= Written request =
Quote exactly, and only, the lines of the material below from the line with "Model this scene" through the line with "p = P(px, py, z);".

= Material to process =
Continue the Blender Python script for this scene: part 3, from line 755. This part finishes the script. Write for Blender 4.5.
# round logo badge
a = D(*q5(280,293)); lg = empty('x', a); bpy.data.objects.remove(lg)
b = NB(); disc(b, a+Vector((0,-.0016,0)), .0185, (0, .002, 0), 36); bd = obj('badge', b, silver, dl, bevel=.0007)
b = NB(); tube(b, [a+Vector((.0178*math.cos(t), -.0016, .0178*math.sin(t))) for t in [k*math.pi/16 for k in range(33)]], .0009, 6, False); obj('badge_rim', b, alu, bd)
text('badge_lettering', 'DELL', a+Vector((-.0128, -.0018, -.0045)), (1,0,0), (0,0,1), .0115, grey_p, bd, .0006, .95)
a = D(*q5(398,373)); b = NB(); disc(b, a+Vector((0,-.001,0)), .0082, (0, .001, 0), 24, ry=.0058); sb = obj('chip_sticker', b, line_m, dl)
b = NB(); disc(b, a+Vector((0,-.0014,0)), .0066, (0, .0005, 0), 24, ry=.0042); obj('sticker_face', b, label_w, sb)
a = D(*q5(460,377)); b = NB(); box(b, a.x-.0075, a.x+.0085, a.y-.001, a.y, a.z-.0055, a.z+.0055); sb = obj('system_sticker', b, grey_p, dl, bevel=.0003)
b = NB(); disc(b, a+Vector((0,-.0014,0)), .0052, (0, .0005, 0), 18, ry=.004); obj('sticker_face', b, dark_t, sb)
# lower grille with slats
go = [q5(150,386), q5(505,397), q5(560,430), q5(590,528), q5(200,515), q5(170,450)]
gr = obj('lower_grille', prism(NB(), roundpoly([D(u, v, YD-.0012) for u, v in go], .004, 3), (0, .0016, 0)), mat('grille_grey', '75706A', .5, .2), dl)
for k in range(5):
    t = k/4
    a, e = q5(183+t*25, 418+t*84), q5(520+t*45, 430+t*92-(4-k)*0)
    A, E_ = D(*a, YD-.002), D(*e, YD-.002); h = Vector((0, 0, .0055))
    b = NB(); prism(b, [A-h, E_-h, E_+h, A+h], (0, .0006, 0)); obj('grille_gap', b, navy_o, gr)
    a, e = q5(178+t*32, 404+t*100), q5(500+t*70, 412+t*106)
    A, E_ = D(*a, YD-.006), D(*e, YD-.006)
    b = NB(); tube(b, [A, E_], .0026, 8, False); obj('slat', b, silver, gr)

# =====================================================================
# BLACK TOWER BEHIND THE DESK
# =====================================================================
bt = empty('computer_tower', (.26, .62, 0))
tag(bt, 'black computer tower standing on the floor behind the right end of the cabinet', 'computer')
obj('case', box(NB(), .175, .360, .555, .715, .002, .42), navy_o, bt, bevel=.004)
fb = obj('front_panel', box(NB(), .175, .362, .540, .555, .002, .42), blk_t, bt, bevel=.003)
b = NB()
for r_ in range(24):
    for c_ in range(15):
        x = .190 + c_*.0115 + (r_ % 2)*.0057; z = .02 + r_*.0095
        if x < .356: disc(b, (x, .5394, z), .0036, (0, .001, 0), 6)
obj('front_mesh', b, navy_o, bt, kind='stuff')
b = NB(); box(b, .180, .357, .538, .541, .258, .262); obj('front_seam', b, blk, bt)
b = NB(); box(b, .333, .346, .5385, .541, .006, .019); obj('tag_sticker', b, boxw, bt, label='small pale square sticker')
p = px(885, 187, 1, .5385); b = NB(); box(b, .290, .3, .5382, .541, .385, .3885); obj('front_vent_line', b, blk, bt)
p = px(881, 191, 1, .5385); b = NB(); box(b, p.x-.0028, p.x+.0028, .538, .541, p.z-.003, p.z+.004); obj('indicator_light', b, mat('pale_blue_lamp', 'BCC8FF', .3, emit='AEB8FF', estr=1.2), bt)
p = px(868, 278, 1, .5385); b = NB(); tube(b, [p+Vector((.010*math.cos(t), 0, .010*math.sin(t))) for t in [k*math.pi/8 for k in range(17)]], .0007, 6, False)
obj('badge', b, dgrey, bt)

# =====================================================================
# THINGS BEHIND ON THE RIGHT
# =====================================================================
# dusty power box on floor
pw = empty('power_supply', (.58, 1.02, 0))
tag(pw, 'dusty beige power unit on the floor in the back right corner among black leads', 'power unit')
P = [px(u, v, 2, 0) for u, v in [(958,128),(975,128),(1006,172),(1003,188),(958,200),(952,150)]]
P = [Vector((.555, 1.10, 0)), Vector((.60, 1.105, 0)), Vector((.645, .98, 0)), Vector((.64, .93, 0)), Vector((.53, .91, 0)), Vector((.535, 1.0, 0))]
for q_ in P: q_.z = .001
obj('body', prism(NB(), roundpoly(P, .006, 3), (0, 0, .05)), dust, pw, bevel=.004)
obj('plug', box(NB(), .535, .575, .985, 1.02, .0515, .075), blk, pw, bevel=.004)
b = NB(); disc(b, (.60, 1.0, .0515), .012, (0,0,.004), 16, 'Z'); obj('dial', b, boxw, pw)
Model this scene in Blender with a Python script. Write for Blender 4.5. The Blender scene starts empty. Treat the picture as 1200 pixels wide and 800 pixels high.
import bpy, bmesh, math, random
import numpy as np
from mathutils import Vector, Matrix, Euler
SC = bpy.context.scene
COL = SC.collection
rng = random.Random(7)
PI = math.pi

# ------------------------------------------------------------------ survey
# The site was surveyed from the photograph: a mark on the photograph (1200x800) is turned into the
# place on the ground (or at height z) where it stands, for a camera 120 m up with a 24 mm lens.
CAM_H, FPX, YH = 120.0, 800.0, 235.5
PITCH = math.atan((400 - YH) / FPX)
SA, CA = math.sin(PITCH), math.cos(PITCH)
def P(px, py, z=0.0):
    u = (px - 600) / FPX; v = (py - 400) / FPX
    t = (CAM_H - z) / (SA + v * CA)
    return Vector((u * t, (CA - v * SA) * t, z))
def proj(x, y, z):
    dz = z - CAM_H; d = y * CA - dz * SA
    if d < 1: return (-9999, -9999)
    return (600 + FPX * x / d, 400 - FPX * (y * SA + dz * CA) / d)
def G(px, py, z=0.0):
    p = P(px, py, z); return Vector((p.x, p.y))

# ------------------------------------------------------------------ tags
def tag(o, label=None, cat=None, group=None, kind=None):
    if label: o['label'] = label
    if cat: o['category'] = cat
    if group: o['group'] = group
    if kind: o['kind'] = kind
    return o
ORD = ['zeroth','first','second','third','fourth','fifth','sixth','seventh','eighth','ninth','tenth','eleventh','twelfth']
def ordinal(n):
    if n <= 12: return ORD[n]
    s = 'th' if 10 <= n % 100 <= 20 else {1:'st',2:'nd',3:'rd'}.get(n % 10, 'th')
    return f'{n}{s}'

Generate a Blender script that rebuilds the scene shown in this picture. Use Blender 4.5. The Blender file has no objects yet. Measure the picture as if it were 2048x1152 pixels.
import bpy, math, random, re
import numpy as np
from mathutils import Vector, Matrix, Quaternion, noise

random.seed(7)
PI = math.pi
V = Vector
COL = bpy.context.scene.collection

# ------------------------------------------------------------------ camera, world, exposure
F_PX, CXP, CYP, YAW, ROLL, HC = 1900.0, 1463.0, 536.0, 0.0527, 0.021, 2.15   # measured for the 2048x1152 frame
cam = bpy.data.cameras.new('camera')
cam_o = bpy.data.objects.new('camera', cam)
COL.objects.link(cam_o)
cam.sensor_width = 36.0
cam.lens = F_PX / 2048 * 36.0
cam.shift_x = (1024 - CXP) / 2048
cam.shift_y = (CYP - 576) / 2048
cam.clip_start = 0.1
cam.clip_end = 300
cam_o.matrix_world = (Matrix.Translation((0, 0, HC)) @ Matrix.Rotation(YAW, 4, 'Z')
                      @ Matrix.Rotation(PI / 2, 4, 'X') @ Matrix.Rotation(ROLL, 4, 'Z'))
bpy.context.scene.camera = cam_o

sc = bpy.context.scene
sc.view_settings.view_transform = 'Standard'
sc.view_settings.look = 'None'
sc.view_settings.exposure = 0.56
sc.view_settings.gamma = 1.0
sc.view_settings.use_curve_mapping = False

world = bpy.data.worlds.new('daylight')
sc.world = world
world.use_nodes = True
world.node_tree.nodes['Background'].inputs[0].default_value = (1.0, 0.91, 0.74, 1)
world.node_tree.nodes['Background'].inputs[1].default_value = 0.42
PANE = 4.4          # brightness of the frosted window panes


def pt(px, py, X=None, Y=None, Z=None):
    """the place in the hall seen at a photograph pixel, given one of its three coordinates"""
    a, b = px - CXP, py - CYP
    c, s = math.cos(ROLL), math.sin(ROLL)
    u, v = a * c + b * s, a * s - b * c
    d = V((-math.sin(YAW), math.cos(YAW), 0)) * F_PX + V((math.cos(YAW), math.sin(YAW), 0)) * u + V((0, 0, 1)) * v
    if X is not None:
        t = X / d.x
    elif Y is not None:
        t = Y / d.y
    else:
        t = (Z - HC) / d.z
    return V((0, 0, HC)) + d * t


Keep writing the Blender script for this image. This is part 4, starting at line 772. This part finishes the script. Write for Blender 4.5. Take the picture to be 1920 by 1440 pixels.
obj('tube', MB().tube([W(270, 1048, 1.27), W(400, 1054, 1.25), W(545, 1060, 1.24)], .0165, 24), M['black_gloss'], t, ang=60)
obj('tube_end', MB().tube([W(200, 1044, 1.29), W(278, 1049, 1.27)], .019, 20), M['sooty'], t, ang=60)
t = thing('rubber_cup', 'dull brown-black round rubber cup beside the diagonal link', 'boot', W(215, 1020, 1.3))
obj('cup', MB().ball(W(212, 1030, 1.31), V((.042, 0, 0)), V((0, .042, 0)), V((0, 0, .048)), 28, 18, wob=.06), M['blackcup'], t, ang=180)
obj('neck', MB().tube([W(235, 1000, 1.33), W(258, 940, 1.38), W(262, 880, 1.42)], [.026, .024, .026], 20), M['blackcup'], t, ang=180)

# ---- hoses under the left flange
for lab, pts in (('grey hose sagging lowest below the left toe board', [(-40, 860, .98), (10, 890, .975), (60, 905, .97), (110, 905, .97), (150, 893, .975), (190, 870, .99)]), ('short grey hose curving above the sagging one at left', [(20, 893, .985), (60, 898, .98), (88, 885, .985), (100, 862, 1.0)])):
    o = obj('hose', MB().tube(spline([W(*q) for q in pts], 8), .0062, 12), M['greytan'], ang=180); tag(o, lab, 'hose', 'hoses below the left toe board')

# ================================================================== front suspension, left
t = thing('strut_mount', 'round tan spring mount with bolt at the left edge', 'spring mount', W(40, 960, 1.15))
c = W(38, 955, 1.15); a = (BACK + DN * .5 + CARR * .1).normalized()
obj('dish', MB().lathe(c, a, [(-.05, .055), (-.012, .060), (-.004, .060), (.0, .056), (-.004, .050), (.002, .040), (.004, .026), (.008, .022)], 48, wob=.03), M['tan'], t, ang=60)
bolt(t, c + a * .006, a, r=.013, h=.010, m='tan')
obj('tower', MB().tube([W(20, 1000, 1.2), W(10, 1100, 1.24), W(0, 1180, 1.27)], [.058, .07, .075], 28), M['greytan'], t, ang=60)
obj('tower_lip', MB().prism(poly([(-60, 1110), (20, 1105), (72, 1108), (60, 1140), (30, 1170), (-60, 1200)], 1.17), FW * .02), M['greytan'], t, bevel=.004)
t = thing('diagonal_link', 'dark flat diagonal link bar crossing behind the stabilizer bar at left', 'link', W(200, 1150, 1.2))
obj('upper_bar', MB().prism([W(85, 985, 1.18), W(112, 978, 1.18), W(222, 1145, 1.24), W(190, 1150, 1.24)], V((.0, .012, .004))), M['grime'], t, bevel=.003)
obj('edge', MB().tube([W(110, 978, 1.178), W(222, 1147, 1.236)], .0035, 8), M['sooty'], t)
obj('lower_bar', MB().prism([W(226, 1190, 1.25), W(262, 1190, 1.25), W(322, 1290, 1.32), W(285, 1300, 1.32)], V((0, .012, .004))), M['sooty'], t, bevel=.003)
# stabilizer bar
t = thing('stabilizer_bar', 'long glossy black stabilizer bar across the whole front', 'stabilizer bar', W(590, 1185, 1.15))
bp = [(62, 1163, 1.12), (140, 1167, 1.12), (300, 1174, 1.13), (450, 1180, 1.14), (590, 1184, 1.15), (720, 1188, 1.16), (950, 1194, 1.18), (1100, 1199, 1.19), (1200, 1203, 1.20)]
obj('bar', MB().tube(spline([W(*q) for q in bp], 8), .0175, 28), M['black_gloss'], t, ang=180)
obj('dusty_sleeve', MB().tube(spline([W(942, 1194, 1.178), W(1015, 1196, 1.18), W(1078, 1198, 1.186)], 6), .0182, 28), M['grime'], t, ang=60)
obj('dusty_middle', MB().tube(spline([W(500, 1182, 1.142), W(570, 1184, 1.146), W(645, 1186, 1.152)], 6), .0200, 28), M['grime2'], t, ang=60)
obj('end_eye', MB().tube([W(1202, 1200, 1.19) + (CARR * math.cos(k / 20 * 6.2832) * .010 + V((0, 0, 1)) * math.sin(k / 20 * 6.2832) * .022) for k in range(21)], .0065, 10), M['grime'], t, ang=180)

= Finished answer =
Model this scene in Blender with a Python script. Write for Blender 4.5. The Blender scene starts empty. Treat the picture as 1200 pixels wide and 800 pixels high.
import bpy, bmesh, math, random
import numpy as np
from mathutils import Vector, Matrix, Euler
SC = bpy.context.scene
COL = SC.collection
rng = random.Random(7)
PI = math.pi

# ------------------------------------------------------------------ survey
# The site was surveyed from the photograph: a mark on the photograph (1200x800) is turned into the
# place on the ground (or at height z) where it stands, for a camera 120 m up with a 24 mm lens.
CAM_H, FPX, YH = 120.0, 800.0, 235.5
PITCH = math.atan((400 - YH) / FPX)
SA, CA = math.sin(PITCH), math.cos(PITCH)
def P(px, py, z=0.0):
    u = (px - 600) / FPX; v = (py - 400) / FPX
    t = (CAM_H - z) / (SA + v * CA)
    return Vector((u * t, (CA - v * SA) * t, z))
def proj(x, y, z):
    dz = z - CAM_H; d = y * CA - dz * SA
    if d < 1: return (-9999, -9999)
    return (600 + FPX * x / d, 400 - FPX * (y * SA + dz * CA) / d)
def G(px, py, z=0.0):
    p = P(px, py, z); return Vector((p.x, p.y))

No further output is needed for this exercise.